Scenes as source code

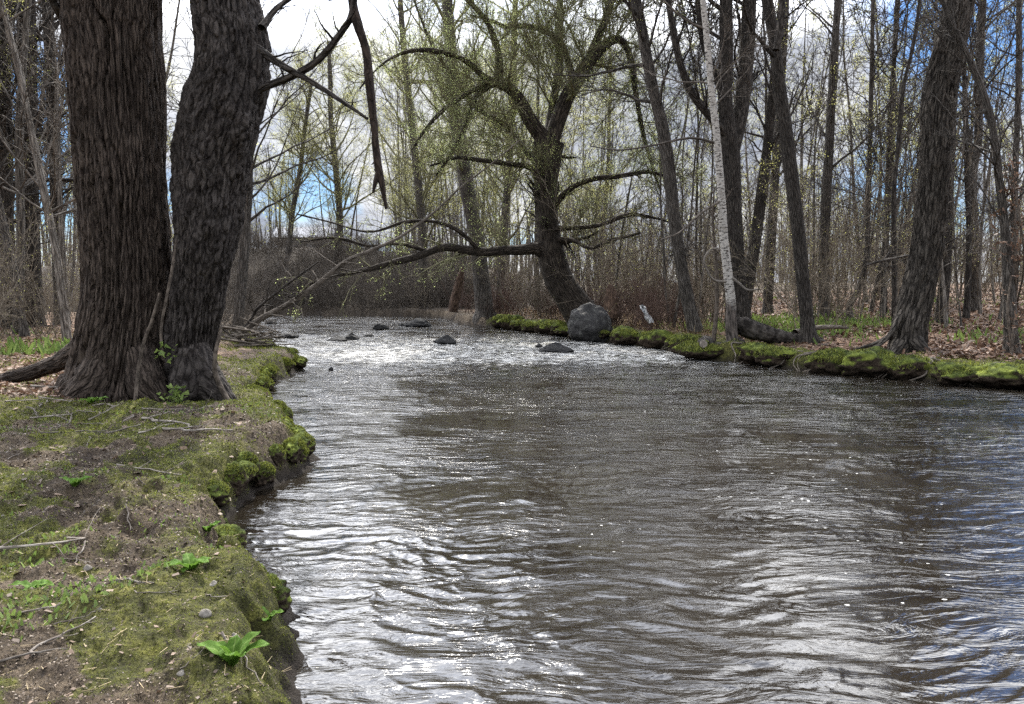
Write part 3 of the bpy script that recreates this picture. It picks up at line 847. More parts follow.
aL = grow(rW, WP[lowl], WR[lowl], 34, 0.15, 1.0, 0.8, 0.3, 0.24, 0.3, 9, 0.16, 0.03, 0.014); bL = grow(rW, *aL, 170, 0.1, 1, 0.7, 0.3, 0.5, 0.5, 6, 0.15, 0.02, 0.008); cL = grow(rW, *bL, 620, 0.1, 1, 0.6, 0.3, 0.7, 0.5, 4, 0.13, 0.02, 0.006)
wt.tubes(*aL, 5).tubes(*bL, 4).tubes(*cL, 3); leaf_quads(wt, rW, cL[0], 1500, 0.03, 1, 0.06)
a = grow(rW, WP[hil], WR[hil], 300, 0.12, 1.0, 0.85, 0.3, 0.26, 0.30, 10, 0.15, 0.06, 0.014)
b = grow(rW, *a, 3000, 0.1, 1.0, 0.75, 0.3, 0.55, 0.5, 6, 0.15, 0.05, 0.010)
c = grow(rW, *b, 22000, 0.1, 1.0, 0.6, 0.3, 0.85, 0.5, 4, 0.13, 0.05, 0.006)
sh = grow(rW, WP[1:11], np.minimum(WR[1:11], 0.08), 1100, 0.05, 0.95, 1.1, 0.4, 0.15, 0.15, 5, 0.10, 0.34, 0.007, lab=1.7)   # upright water shoots
wt.tubes(*a, 6); wt.tubes(*b, 4); wt.tubes(*c, 3); wt.tubes(*sh, 3)
hi = c[0][c[0][:, 0, 2] > 4.0]
leaf_quads(wt, rW, hi, 95000, 0.019, 1, 0.10); leaf_quads(wt, rW, c[0], 4000, 0.028, 1, 0.09)
leaf_quads(wt, rW, sh[0][sh[0][:, 0, 2] > 3.6], 55000, 0.020, 1, 0.06, 0.1)
wt.build('crown', [M['yellow_twig'], M['bud']], eW, eW.location)

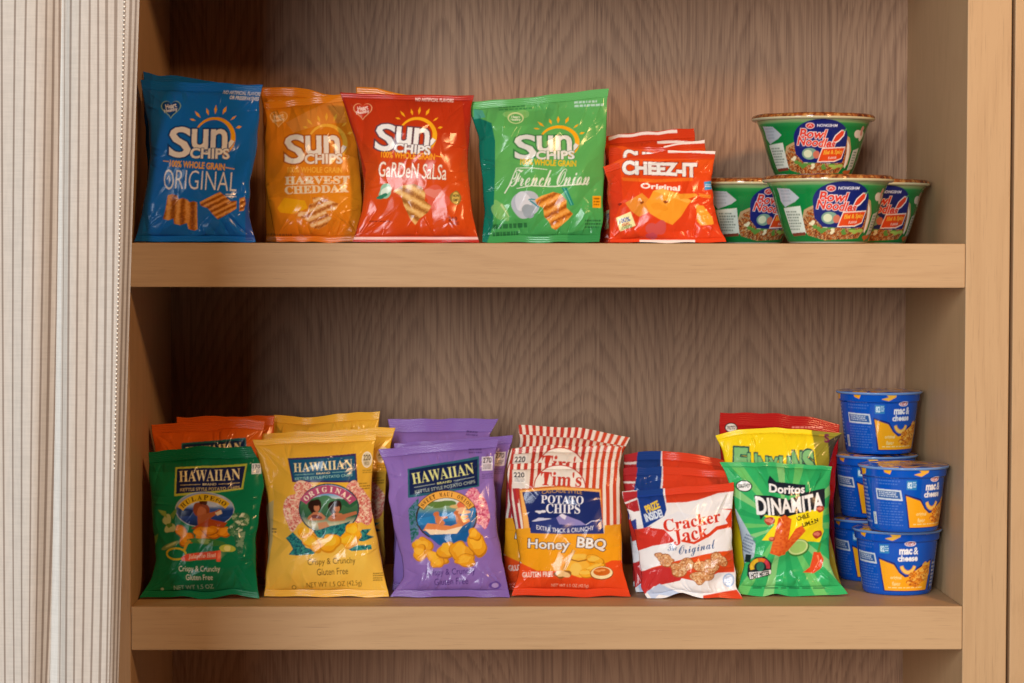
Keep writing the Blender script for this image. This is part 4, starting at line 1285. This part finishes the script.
refk = Pouch([(622, 492), (624, 503), (629, 515), (634, 530), (638, 550), (641, 570), (641, 588), (648, 600)], [(733.5, 483), (732.5, 500), (731.5, 525), (732, 545), (735, 570), (736.5, 587), (743, 600)], .045, .03, LO_TOP, seal=(7, 5), T=.02, botdy=[(0, 0), (.2, -1), (.35, -6), (.6, 0), (1, 0)])
refk.build('popcorn_bag', 'white and red caramel popcorn bag in front, both lines of its name visible', 'caramel popcorn bags', pop, seed=81)
Pouch([(623, 469), (624, 490), (630, 530), (636, 598)], [(729, 472), (729, 490), (728, 530), (734, 598)], .085, .03, LO_TOP, topdy=[(0, 0), (.4, -4), (1, 0)], seal=(7, 5), T=.018).build(
    'popcorn_bag', 'popcorn bag standing second, its upper band showing between the other two', 'caramel popcorn bags', pop, refk, seed=82, res=1.4, lift=16)
Pouch([(624, 454), (624, 480), (630, 530), (634, 598)], [(725, 461), (725, 485), (726, 530), (732, 598)], .125, .03, LO_TOP, topdy=[(0, 0), (.4, -6), (.75, -5), (1, 0)], seal=(7, 5), T=.018).build(
    'popcorn_bag', 'rearmost popcorn bag with a blue and red top against the oak back', 'caramel popcorn bags', pop, refk, seed=83, res=1.4, lift=10)

# --- chile limon sticks, green
din = Art(710, 455, 860, 605, '#33ac62')
A = din
A.view(710, 405, 6.827)
for k, a in enumerate(np.arange(0, 360, 19)):
    r0, r1 = math.radians(a), math.radians(a + 8)
    A.poly([(480, 800), (480 + 1200 * math.cos(r0), 800 + 1200 * math.sin(r0)), (480 + 1200 * math.cos(r1), 800 + 1200 * math.sin(r1))], ('#72c468', '#239a58', '#92cc80')[k % 3], .75)
A.rect(50, 380, 860, 430, '#3fae6c', .5)
A.ell(228, 553, 54, 40, '#1c2c24').ell(228, 553, 46, 33, '#eef0ea').line([(185, 570), (270, 540)], 4, '#1c2c24').text('FRITO', 192, 538, 264, 566, '#44484a', rot=-8, bold=.02)
A.poly([(385, 520), (400, 480), (440, 520), (640, 540), (640, 600), (520, 612), (395, 580)], '#1c2430')
A.text('Doritos', 392, 536, 634, 592, '#f0f0ec', rot=2, bold=.03, arc=-6)
A.view(710, 505, 6.827)
A.poly([(350, 60), (760, 20), (760, 150), (770, 175), (740, 250), (660, 240), (560, 260), (430, 230), (340, 230), (380, 170), (420, 120)], '#f0d81c')
A.view(710, 405, 6.827)
A.poly([(290, 612), (400, 610), (520, 640), (640, 590), (776, 566), (774, 690), (650, 716), (500, 752), (360, 735), (330, 775), (318, 720)], '#20242c')
A.text('DINAMITA', 302, 606, 762, 720, '#eeece8', rot=-4, bold=.03, arc=-14, warp=lambda u, y: y * (.85 + .25 * np.abs(2 * u - 1)))
A.view(710, 505, 6.827)
A.text('CHILE', 572, 56, 662, 88, '#2c2c14', rot=-16, bold=.04).text('LIM\u00d3N', 608, 90, 726, 124, '#2c2c14', rot=-16, bold=.04).smalltext(660, 115, 720, 130, 1, '#4c4c1c', 3, -16)
A.ell(590, 285, 78, 62, '#3c7c34', -12).ell(588, 280, 70, 54, '#c4dc90', -12).ell(588, 280, 58, 43, '#9cc86c', -12)
for p in ([(445, 75), (490, 55), (538, 85), (500, 330), (455, 340), (395, 320)], [(565, 150), (610, 128), (635, 165), (520, 300), (460, 345), (440, 330), (480, 285)]):
    A.poly(p, lambda x, y: lin('#c8481c') + (lin('#e0702c') - lin('#c8481c')) * vnoise(x / 2, y / 1.6, 4)[..., None])
for x, y, r_ in ((388, 95, 1), (405, 220, .6), (722, 195, 1), (740, 22, .8)):
    A.blob(x, y, 32 * r_, 30 * r_, '#a8402c', 3, .1).blob(x - 3, y - 3, 20 * r_, 16 * r_, '#d87c64', 4, .2)
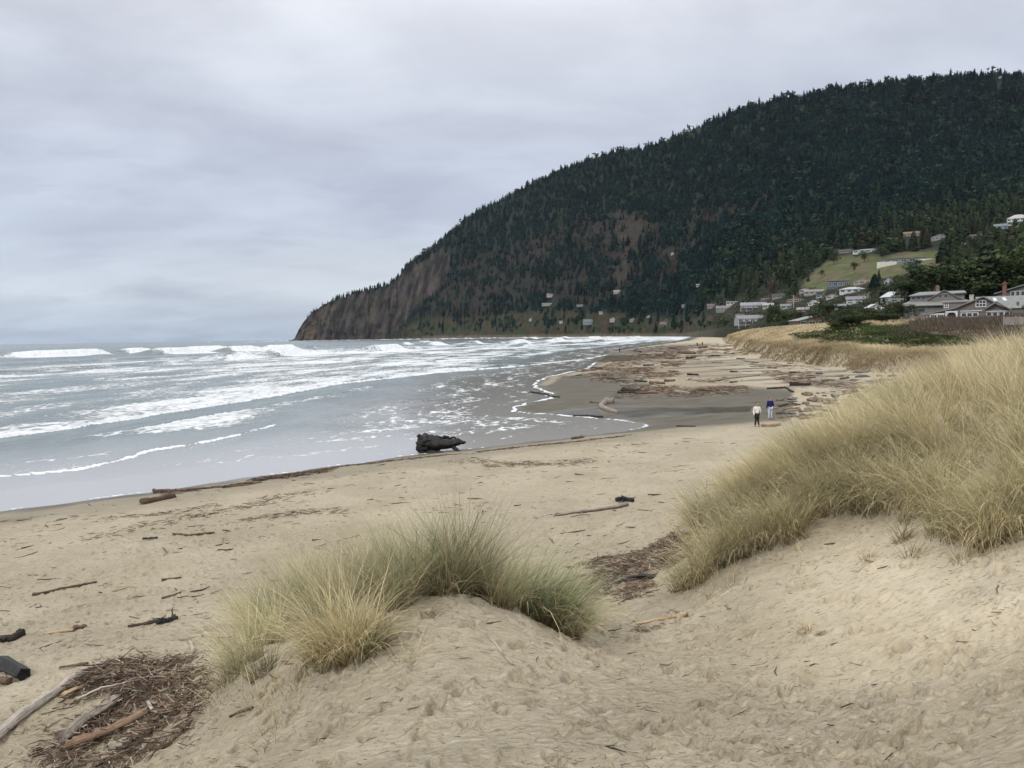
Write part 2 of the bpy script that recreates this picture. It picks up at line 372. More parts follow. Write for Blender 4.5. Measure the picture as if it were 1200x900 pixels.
debris = np.maximum(debris, traced(X, Y, [(700, 418), (760, 412), (800, 425), (870, 440), (860, 458), (760, 462), (730, 440)], 0.6, 0.004) * 0.8)
calm0 = sst(0.5, 4.0, GXm - 0.3 * (GYm - 6)) * sst(6.3, 8.0, GYm + 0.25 * GXm) * (1 - sst(18, 24, GYm))
V = np.stack([GXm.ravel(), GYm.ravel(), GZm.ravel()], 1)

T = mat('sand')
aw, ag, ai, ad = T.attr('wet'), T.attr('gloss'), T.attr('inland'), T.attr('debris')
n1 = T.noise(T.pos, 0.35, 5, 0.6); n2 = T.noise(T.pos, 3.2, 6, 0.62); n3 = T.noise(T.pos, 22, 6, 0.75); n4 = T.noise(T.scalev(T.pos, (1, 2.4, 1)), 9.0, 6, 0.7, 0.6)
dry = T.mix(T.mapr(n1, 0.35, 0.65), (0.430, 0.373, 0.268), (0.500, 0.442, 0.330))
dry = T.mix(T.mapr(n2, 0.40, 0.66), T.mix(1.0, dry, (0.91, 0.90, 0.88), 'MULTIPLY'), dry)
dry = T.mix(T.math('MULTIPLY', T.mapr(n4, 0.53, 0.62), 0.68), dry, (0.225, 0.185, 0.125))  # dark mottling painted in for the shade of crevices and crumbs
dry = T.mix(T.math('MULTIPLY', T.mapr(n3, 0.56, 0.66), 0.55), dry, (0.58, 0.52, 0.40))
speck = T.noise(T.pos, 60, 2, 0.5)
dry = T.mix(T.math('MULTIPLY', T.mapr(speck, 0.66, 0.74), 0.5), dry, (0.10, 0.075, 0.05))
wetc = T.mix(T.mapr(T.noise(T.scalev(T.pos, (0.4, 1.4, 1)), 0.8, 5, 0.6), 0.38, 0.62), (0.070, 0.063, 0.042), (0.105, 0.094, 0.066))
soil = T.mix(T.mapr(n2, 0.4, 0.6), (0.12, 0.095, 0.055), (0.22, 0.18, 0.105))
deb = T.mix(T.mapr(T.noise(T.pos, 7, 6, 0.75), 0.42, 0.58), (0.09, 0.06, 0.04), (0.30, 0.25, 0.17))
c = T.mix(aw, dry, wetc); c = T.mix(T.math('MULTIPLY', ad, T.mapr(n4, 0.4, 0.56)), c, deb); c = T.mix(ai, c, soil)
rgh = T.mix(aw, (0.95,) * 3, (0.70,) * 3); rgh = T.mix(ag, rgh, (0.10,) * 3)
hb = T.math('ADD', T.math('MULTIPLY', n3, 0.09), T.math('ADD', T.math('MULTIPLY', n4, 0.7), T.math('MULTIPLY', n2, 0.8)))
st = T.math('MULTIPLY', T.math('SUBTRACT', 1.0, T.math('MULTIPLY', aw, 0.92)), T.math('SUBTRACT', 1.0, T.math('MULTIPLY', T.attr('calm'), 0.72)))
nb = T.n('ShaderNodeBump', Height=hb, Distance=0.13, Strength=st).outputs[0]
setb(T, c, rgh, 0.35, nb); T.nt.links.new(rgh, T.b.inputs['Roughness'])
ground = link('beach', mesh_np('beach', V, grid_faces(NY, NX), T.m, {'wet': wet.ravel(), 'gloss': gloss.ravel(), 'inland': inland.ravel(), 'debris': debris.ravel(), 'calm': (sst(-.25, .15, fbm(GXm * .25, GYm * .3, 3, 171) + .25 * calm0) * np.maximum(calm0, .25)).ravel()}))
tag(ground, 'tan sand beach with footprints, wet dark flats and grassy dunes', kind='structure')

# ------------------------------------------------------------------ the sea
q = -sS; Yw, Xw = GYm, GXm
q2 = q + 14 * fbm(Xw * 0.006, Yw * 0.006, 3, 101) * sst(20, 120, q)
ph = q2 / 58.0 + 0.22 * fbm(Yw * 0.004, q * 0.002, 2, 105)
fr = ph - np.floor(ph); ci = np.floor(ph)
# one swell profile: steep towards the shore (small q side), long back
prof = np.exp(-((fr - 0.5) / np.where(fr < 0.5, 0.07, 0.20)) ** 2)
seg = perlin(Yw * 0.0085 + ci * 7.3, ci * 3.1 + 0.5, 108)
brk = sst(0.05, 0.40, seg) * sst(-0.25, 0.1, perlin(Yw * 0.03 + ci * 3.7, q2 * 0.01, 109)) * sst(45, 110, q2) * (1 - sst(330, 420, q2))
amp = 0.25 * sst(15, 60, q) + 0.55 * sst(60, 160, q) - 0.25 * sst(350, 900, q)
far = sst(2.2, 0.9, Yw / 1500)
hw = prof * (amp + 3.0 * brk * far) + 0.25 * fbm(Xw * 0.03, Yw * 0.03, 3, 111) * sst(20, 80, q)
hw += 0.10 * fbm(Xw * 0.16, Yw * 0.12, 3, 115) * sst(6, 40, q)
foam = np.zeros_like(q)
foam = np.maximum(foam, brk * np.exp(-((fr - 0.42) / 0.10) ** 2) * 1.5)
foam = np.maximum(foam, brk * sst(0.05, 0.4, fr) * (1 - sst(0.5, 0.95, fr)) * 0.75)
zone = sst(14, 30, q) * (1 - sst(150, 300, q2))
st1 = fbm(q2 * 0.045, Yw * 0.012, 4, 121); st2 = fbm(q2 * 0.16, Yw * 0.05, 3, 124)
foam = np.maximum(foam, zone * (0.55 + 0.52 * st1 + 0.36 * st2))
foam = np.maximum(foam, 0.32 * sst(150, 220, q2) * (1 - sst(330, 480, q2)) * (0.9 + 1.1 * st1))
farz = sst(300, 900, Yw) * sst(2, 12, q) * (1 - sst(120, 260, q))
foam = np.maximum(foam, farz * (0.66 + 0.4 * st1))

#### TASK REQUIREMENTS
How many lines in the records hold the string "script"? Reply with the number alone.

#### OUTPUT OF THE TASK
3